> Stored items from a collection
* begin *
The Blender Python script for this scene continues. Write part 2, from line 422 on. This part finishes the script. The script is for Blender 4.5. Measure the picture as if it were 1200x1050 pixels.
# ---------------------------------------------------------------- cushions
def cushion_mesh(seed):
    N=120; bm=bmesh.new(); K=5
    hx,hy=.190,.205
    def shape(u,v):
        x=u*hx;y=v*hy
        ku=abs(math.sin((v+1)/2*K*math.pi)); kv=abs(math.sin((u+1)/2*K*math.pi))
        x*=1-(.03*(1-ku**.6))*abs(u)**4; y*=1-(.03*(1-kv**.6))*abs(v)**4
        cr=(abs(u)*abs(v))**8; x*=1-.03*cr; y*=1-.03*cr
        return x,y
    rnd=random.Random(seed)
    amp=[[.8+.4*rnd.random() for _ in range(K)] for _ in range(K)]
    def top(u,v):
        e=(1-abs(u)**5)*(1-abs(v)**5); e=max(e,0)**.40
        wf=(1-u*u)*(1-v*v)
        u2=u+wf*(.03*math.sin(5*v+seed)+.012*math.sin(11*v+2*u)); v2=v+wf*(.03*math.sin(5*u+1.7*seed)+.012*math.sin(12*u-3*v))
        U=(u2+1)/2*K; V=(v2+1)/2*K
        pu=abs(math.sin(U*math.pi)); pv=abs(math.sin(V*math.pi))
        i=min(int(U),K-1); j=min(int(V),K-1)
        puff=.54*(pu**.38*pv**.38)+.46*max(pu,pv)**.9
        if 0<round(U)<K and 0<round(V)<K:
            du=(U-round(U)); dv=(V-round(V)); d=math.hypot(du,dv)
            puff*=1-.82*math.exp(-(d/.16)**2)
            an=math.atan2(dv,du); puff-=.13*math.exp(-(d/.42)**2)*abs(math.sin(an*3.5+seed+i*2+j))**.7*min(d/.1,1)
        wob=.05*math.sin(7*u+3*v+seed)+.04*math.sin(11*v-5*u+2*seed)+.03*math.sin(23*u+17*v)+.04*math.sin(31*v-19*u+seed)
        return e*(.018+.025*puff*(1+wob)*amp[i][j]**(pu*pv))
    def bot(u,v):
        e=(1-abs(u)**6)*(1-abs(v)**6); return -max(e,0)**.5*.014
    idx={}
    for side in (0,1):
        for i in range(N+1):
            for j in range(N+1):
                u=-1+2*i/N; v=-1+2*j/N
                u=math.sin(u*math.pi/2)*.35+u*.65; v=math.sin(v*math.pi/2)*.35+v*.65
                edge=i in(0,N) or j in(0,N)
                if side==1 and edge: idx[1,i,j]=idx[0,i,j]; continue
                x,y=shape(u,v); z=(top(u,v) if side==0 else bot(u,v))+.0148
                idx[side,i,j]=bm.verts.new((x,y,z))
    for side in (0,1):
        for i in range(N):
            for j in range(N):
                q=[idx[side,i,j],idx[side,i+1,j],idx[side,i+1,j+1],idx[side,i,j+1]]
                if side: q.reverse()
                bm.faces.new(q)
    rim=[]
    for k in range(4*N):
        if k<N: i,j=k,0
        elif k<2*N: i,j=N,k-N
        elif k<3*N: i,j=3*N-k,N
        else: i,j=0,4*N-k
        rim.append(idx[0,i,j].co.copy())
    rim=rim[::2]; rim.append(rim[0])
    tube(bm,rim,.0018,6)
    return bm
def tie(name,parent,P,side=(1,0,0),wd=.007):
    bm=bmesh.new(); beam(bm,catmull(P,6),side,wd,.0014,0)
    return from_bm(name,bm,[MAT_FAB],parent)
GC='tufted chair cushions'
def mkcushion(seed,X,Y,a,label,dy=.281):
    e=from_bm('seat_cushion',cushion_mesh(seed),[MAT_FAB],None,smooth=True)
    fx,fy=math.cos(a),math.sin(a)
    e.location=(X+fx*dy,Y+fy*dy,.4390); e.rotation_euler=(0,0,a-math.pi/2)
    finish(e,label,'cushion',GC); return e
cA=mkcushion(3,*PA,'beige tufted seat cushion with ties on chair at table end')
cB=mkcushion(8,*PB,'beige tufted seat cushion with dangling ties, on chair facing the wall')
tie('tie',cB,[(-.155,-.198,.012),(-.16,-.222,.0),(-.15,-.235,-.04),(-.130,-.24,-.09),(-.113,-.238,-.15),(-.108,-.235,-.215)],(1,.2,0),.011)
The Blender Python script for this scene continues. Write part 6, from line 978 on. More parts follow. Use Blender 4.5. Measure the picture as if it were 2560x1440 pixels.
* end *
> EXERCISE DESCRIPTION
All of the lines above need to be given again exactly.

> FINAL ANSWER
The Blender Python script for this scene continues. Write part 2, from line 422 on. This part finishes the script. The script is for Blender 4.5. Measure the picture as if it were 1200x1050 pixels.
# ---------------------------------------------------------------- cushions
def cushion_mesh(seed):
    N=120; bm=bmesh.new(); K=5
    hx,hy=.190,.205
    def shape(u,v):
        x=u*hx;y=v*hy
        ku=abs(math.sin((v+1)/2*K*math.pi)); kv=abs(math.sin((u+1)/2*K*math.pi))
        x*=1-(.03*(1-ku**.6))*abs(u)**4; y*=1-(.03*(1-kv**.6))*abs(v)**4
        cr=(abs(u)*abs(v))**8; x*=1-.03*cr; y*=1-.03*cr
        return x,y
    rnd=random.Random(seed)
    amp=[[.8+.4*rnd.random() for _ in range(K)] for _ in range(K)]
    def top(u,v):
        e=(1-abs(u)**5)*(1-abs(v)**5); e=max(e,0)**.40
        wf=(1-u*u)*(1-v*v)
        u2=u+wf*(.03*math.sin(5*v+seed)+.012*math.sin(11*v+2*u)); v2=v+wf*(.03*math.sin(5*u+1.7*seed)+.012*math.sin(12*u-3*v))
        U=(u2+1)/2*K; V=(v2+1)/2*K
        pu=abs(math.sin(U*math.pi)); pv=abs(math.sin(V*math.pi))
        i=min(int(U),K-1); j=min(int(V),K-1)
        puff=.54*(pu**.38*pv**.38)+.46*max(pu,pv)**.9
        if 0<round(U)<K and 0<round(V)<K:
            du=(U-round(U)); dv=(V-round(V)); d=math.hypot(du,dv)
            puff*=1-.82*math.exp(-(d/.16)**2)
            an=math.atan2(dv,du); puff-=.13*math.exp(-(d/.42)**2)*abs(math.sin(an*3.5+seed+i*2+j))**.7*min(d/.1,1)
        wob=.05*math.sin(7*u+3*v+seed)+.04*math.sin(11*v-5*u+2*seed)+.03*math.sin(23*u+17*v)+.04*math.sin(31*v-19*u+seed)
        return e*(.018+.025*puff*(1+wob)*amp[i][j]**(pu*pv))
    def bot(u,v):
        e=(1-abs(u)**6)*(1-abs(v)**6); return -max(e,0)**.5*.014
    idx={}
    for side in (0,1):
        for i in range(N+1):
            for j in range(N+1):
                u=-1+2*i/N; v=-1+2*j/N
                u=math.sin(u*math.pi/2)*.35+u*.65; v=math.sin(v*math.pi/2)*.35+v*.65
                edge=i in(0,N) or j in(0,N)
                if side==1 and edge: idx[1,i,j]=idx[0,i,j]; continue
                x,y=shape(u,v); z=(top(u,v) if side==0 else bot(u,v))+.0148
                idx[side,i,j]=bm.verts.new((x,y,z))
    for side in (0,1):
        for i in range(N):
            for j in range(N):
                q=[idx[side,i,j],idx[side,i+1,j],idx[side,i+1,j+1],idx[side,i,j+1]]
                if side: q.reverse()
                bm.faces.new(q)
    rim=[]
    for k in range(4*N):
        if k<N: i,j=k,0
        elif k<2*N: i,j=N,k-N
        elif k<3*N: i,j=3*N-k,N
        else: i,j=0,4*N-k
        rim.append(idx[0,i,j].co.copy())
    rim=rim[::2]; rim.append(rim[0])
    tube(bm,rim,.0018,6)
    return bm
def tie(name,parent,P,side=(1,0,0),wd=.007):
    bm=bmesh.new(); beam(bm,catmull(P,6),side,wd,.0014,0)
    return from_bm(name,bm,[MAT_FAB],parent)
GC='tufted chair cushions'
def mkcushion(seed,X,Y,a,label,dy=.281):
    e=from_bm('seat_cushion',cushion_mesh(seed),[MAT_FAB],None,smooth=True)
    fx,fy=math.cos(a),math.sin(a)
    e.location=(X+fx*dy,Y+fy*dy,.4390); e.rotation_euler=(0,0,a-math.pi/2)
    finish(e,label,'cushion',GC); return e
cA=mkcushion(3,*PA,'beige tufted seat cushion with ties on chair at table end')
cB=mkcushion(8,*PB,'beige tufted seat cushion with dangling ties, on chair facing the wall')
tie('tie',cB,[(-.155,-.198,.012),(-.16,-.222,.0),(-.15,-.235,-.04),(-.130,-.24,-.09),(-.113,-.238,-.15),(-.108,-.235,-.215)],(1,.2,0),.011)
The Blender Python script for this scene continues. Write part 6, from line 978 on. More parts follow. Use Blender 4.5. Measure the picture as if it were 2560x1440 pixels.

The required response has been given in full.